Information supplied
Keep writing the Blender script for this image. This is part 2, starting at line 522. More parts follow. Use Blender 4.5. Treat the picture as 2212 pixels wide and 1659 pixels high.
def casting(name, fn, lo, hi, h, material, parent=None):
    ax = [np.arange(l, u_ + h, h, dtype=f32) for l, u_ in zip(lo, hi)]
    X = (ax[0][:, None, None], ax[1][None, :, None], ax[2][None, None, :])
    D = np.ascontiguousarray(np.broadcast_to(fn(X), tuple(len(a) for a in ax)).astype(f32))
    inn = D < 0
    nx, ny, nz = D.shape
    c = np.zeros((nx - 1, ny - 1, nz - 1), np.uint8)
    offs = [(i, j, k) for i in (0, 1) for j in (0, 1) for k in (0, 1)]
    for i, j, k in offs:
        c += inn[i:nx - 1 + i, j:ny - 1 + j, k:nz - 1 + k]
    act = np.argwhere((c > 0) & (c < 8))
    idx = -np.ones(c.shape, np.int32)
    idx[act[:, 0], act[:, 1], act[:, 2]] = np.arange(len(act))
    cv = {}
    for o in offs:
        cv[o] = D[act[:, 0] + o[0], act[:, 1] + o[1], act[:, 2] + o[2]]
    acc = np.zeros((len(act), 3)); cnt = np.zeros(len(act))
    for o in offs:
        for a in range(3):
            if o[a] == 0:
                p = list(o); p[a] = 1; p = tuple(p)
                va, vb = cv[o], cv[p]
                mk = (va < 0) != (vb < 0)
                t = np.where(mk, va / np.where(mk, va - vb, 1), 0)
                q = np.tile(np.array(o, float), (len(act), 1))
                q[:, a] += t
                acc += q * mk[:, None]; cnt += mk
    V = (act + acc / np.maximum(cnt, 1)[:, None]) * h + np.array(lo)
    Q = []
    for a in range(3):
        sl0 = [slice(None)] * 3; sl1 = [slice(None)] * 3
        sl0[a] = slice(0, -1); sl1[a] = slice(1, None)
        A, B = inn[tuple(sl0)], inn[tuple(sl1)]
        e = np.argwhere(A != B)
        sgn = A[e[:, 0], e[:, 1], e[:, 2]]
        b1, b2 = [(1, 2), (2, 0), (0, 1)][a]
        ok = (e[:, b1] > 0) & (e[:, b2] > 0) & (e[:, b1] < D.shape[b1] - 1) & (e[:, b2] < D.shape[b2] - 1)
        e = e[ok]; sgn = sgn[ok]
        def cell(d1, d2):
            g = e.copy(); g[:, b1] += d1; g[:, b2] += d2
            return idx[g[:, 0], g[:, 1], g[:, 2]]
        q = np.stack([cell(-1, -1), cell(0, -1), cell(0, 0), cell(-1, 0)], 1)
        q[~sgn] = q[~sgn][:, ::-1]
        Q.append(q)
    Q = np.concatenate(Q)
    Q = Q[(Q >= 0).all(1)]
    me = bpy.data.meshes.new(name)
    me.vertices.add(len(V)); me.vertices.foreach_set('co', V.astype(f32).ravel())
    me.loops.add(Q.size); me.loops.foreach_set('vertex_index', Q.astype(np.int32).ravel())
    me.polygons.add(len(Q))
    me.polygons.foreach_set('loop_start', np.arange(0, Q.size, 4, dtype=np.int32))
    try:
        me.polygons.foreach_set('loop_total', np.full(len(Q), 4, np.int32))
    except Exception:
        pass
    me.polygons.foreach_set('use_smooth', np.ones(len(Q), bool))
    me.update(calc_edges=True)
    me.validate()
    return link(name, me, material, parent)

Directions
Reproduce the entire listing word for word.

Output for this exercise
Keep writing the Blender script for this image. This is part 2, starting at line 522. More parts follow. Use Blender 4.5. Treat the picture as 2212 pixels wide and 1659 pixels high.
def casting(name, fn, lo, hi, h, material, parent=None):
    ax = [np.arange(l, u_ + h, h, dtype=f32) for l, u_ in zip(lo, hi)]
    X = (ax[0][:, None, None], ax[1][None, :, None], ax[2][None, None, :])
    D = np.ascontiguousarray(np.broadcast_to(fn(X), tuple(len(a) for a in ax)).astype(f32))
    inn = D < 0
    nx, ny, nz = D.shape
    c = np.zeros((nx - 1, ny - 1, nz - 1), np.uint8)
    offs = [(i, j, k) for i in (0, 1) for j in (0, 1) for k in (0, 1)]
    for i, j, k in offs:
        c += inn[i:nx - 1 + i, j:ny - 1 + j, k:nz - 1 + k]
    act = np.argwhere((c > 0) & (c < 8))
    idx = -np.ones(c.shape, np.int32)
    idx[act[:, 0], act[:, 1], act[:, 2]] = np.arange(len(act))
    cv = {}
    for o in offs:
        cv[o] = D[act[:, 0] + o[0], act[:, 1] + o[1], act[:, 2] + o[2]]
    acc = np.zeros((len(act), 3)); cnt = np.zeros(len(act))
    for o in offs:
        for a in range(3):
            if o[a] == 0:
                p = list(o); p[a] = 1; p = tuple(p)
                va, vb = cv[o], cv[p]
                mk = (va < 0) != (vb < 0)
                t = np.where(mk, va / np.where(mk, va - vb, 1), 0)
                q = np.tile(np.array(o, float), (len(act), 1))
                q[:, a] += t
                acc += q * mk[:, None]; cnt += mk
    V = (act + acc / np.maximum(cnt, 1)[:, None]) * h + np.array(lo)
    Q = []
    for a in range(3):
        sl0 = [slice(None)] * 3; sl1 = [slice(None)] * 3
        sl0[a] = slice(0, -1); sl1[a] = slice(1, None)
        A, B = inn[tuple(sl0)], inn[tuple(sl1)]
        e = np.argwhere(A != B)
        sgn = A[e[:, 0], e[:, 1], e[:, 2]]
        b1, b2 = [(1, 2), (2, 0), (0, 1)][a]
        ok = (e[:, b1] > 0) & (e[:, b2] > 0) & (e[:, b1] < D.shape[b1] - 1) & (e[:, b2] < D.shape[b2] - 1)
        e = e[ok]; sgn = sgn[ok]
        def cell(d1, d2):
            g = e.copy(); g[:, b1] += d1; g[:, b2] += d2
            return idx[g[:, 0], g[:, 1], g[:, 2]]
        q = np.stack([cell(-1, -1), cell(0, -1), cell(0, 0), cell(-1, 0)], 1)
        q[~sgn] = q[~sgn][:, ::-1]
        Q.append(q)
    Q = np.concatenate(Q)
    Q = Q[(Q >= 0).all(1)]
    me = bpy.data.meshes.new(name)
    me.vertices.add(len(V)); me.vertices.foreach_set('co', V.astype(f32).ravel())
    me.loops.add(Q.size); me.loops.foreach_set('vertex_index', Q.astype(np.int32).ravel())
    me.polygons.add(len(Q))
    me.polygons.foreach_set('loop_start', np.arange(0, Q.size, 4, dtype=np.int32))
    try:
        me.polygons.foreach_set('loop_total', np.full(len(Q), 4, np.int32))
    except Exception:
        pass
    me.polygons.foreach_set('use_smooth', np.ones(len(Q), bool))
    me.update(calc_edges=True)
    me.validate()
    return link(name, me, material, parent)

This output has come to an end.